Today is Pentecost. The familiar story in Acts 2:1-11 offers a constructive way to look at the baneful Babel story. The dissimilar groups that gathered in Jerusalem for the Feast of Tabernacles1 [1] understood the words of the disciples in their own languages. To stress this point, the author Luke went to great length to list all the different ethnicities present. 

Theologian Greg Carey wrote: “The pleasure of visualizing this diverse crowd hearing the gospel reinforces the power of the miracle.” Comparing the Pentecost story to Babel, Carey added, “Language no longer poses a barrier. The gospel reverses the misfortune of Babel … it names, respects, and embraces diversity”

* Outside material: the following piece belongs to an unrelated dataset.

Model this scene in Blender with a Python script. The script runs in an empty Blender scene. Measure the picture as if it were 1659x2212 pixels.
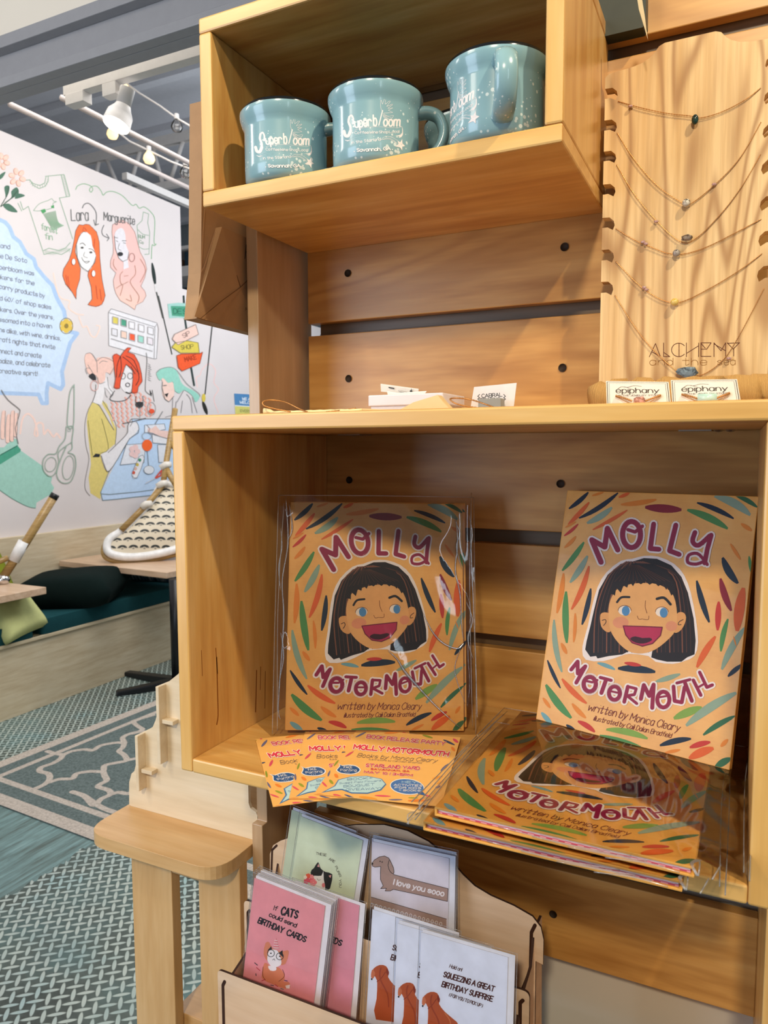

Pentecost is a story for our time. The reality is this: we are all linked with different voices from all across the planet. The Internet gives impetus to the notion of globalization where economies, ideas, politics and cultures converge. No one religion or nation can be parochial, nationalistic or dominant in this human ecosystem. 

To survive in this age we have to find ways to reach out to all of God’s creatures, to listen to one another, to elevate the unique gifts and identities of all people who wish to live in ways that are interconnected with the environment and other human beings. 

The psalmist (104:1, 24, 29-31, 34) begged God: “Send out your spirit to renew the face of the earth!” Some linguists suggest that “advocate” would be a more appropriate word than “spirit.” Advocate, used in one of today’s gospels (John 14:15-16, 23b-26) is both a noun and a verb.

Philosopher and theologian John Kavanaugh wrote that this Advocate is not found in one place, one group or one person. It does not reside only in laws, sanctuaries, hierarchies, sacraments, scriptures, or people who are rich or poor, powerful or weak. 2 [2]

The Spirit of Pentecost advances new hope for all oppressed peoples whose voices are most always misunderstood or not heard — people of color, women, children, the LGBTQIA+ community, transgendered persons, refugees and immigrants. This holy Spirit broke language barriers, blew down walls of division and opened up doors of justice.

As advocates we do not work alone. We advocate for justice by relying on each other’s gifts and strengths. (1 Corinthians 12:3b-7, 12-13) Our task is to peacefully synch a diverse human race with the borderless divinely infused cosmic enterprise where there is no geo-theological heaven or hell. 

Here and now, a boundary-less cyberspace offers us endless possibilities for communicating with others to spread goodness and not evil. Some call it working to bring about the kindom of God on earth.

In commenting on the work of American contemplative Beatrice Bruteau, scientific theologian Ilia Delio wrote: “Bruteau describes a ‘grid of wholistic consciousness’ whereby the world is seen as a pattern of inter-independence, complementarity, cooperation, friendship, and creative joy.” 3 [3] Achieving such harmony may appear as an elusive goal but given the evils that confront us it is urgent that we advocate blessings for all.

This ever evolving Advocate is not a “spirit of slavery.” (Romans 8:8-17) It will continue to growl and grow inside everyone of us until at last all are transformed, liberated from whatever holds us back from becoming all we can be, from doing all we can do. We can choose to ignore the Advocate but we cannot avoid its incomparable presence. Where, actually, is that Advocate? It is already deep inside our beings waiting to burst forth.

______


1 The Feast of Tabernacles - Sukkot — is a celebration of God’s provision for the Israelites all through their wanderings in the wilderness and during harvest time. Today, Jews understand it as a time to renew their covenant with God.

2 Kavanaugh, John. The Word Engaged: Meditations on the Sunday Scriptures (Maryknoll: Orbis Books) 1997. 72-74.

3 Beatrice Bruteau, “The Whole World: A Convergence Perspective,” The Grand Option, 39-52 in Ilia Delio, The Hours of the Universe: Reflection on God, Science and the Human Journey. (Maryknoll NY: Orbis, 2021) 99.